Llego al coliseo deportivo y le doy una vuelta completa de dos kilómetros. Ahora solo quedan seis. Me siento fuerte, pero para mejorar el último récord personal tengo que meterle la pata a la calzada. Calculo cuándo debo hidratarme; cuándo subir la velocidad, y reprogramo la música para la distancia que queda. Todo incentivo es insuficiente.

Se retrasan algunos corredores que no me pueden seguir el ritmo, pero se aventajan otros que, como yo, han reservado las últimas gotas de combustible para el tramo conclusivo. Me voy marchando sin rastro, hasta desaparecer en la esparcida muchedumbre. Toco las cumbres de Boyeros, y presiento que solo queda esa bajada finita de Carlos III, la calle Reina, para dar vuelta nuevamente en ese Paseo del Prado que abandoné hace un rato.
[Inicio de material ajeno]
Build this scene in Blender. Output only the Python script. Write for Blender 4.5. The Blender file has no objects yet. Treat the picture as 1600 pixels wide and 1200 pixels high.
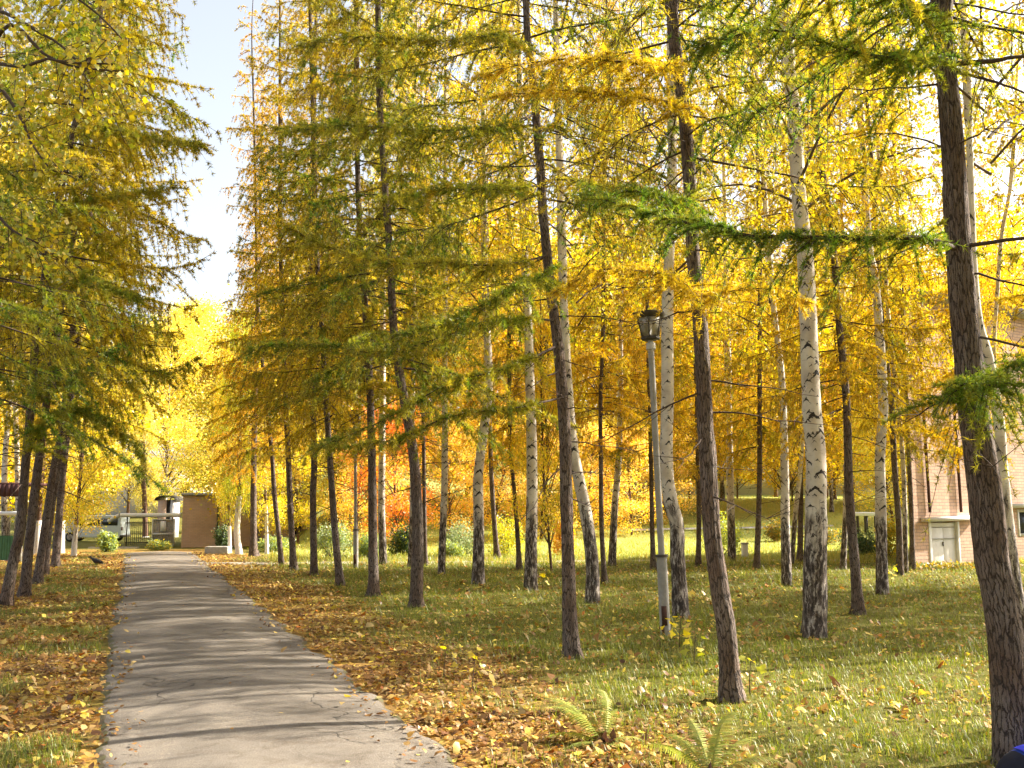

El reto es hacerlo en menos de dos horas. Ese sería mi mejor tiempo de nunca jamás, pero tengo, literalmente, los minutos contados. Miro ansiosa el reloj y trato de aumentar una velocidad que ya alcanzó su máximo impulso.

Faltan cuatro minutos, y me separan unos cientos de metros de la meta. Pienso que vale la pena echarle al último de los esfuerzos, el spring definitivo, aunque lo hago con el temor de gastarme lo que queda dentro y tener que aminorar antes del fin.

Me olvido de todo y de mí. Delante hay un arco que dice “meta”. Tengo que atravesarlo. Al acercarme, el reloj marca los segundos como si se me estuviera yendo la vida, y yo sigo, sigo, no veo nada, no pienso nada, me olvido incluso de que mi mejor amiga, mi hermana, por primera vez está esperándome en la línea de llegada. Clavo la vista en el reloj y dejo que las piernas hagan lo que ellas crean conveniente.

Piso la base justo en el instante que marca el minuto 59. Lo he hecho, 1:59`. Al menos seis minutos por debajo de mi récord personal. Camino un poco perturbada, y recuerdo que debo buscar a una muchacha de cabello largo, que me espera en la esquina del cine Pairé, para una cita planeada por muchos meses, que va a llenar esa mañana mi corazón del único regocijo que no había tenido como corredora: compartir el triunfo con la vieja que espera verme regresar a casa con una medalla al cuello.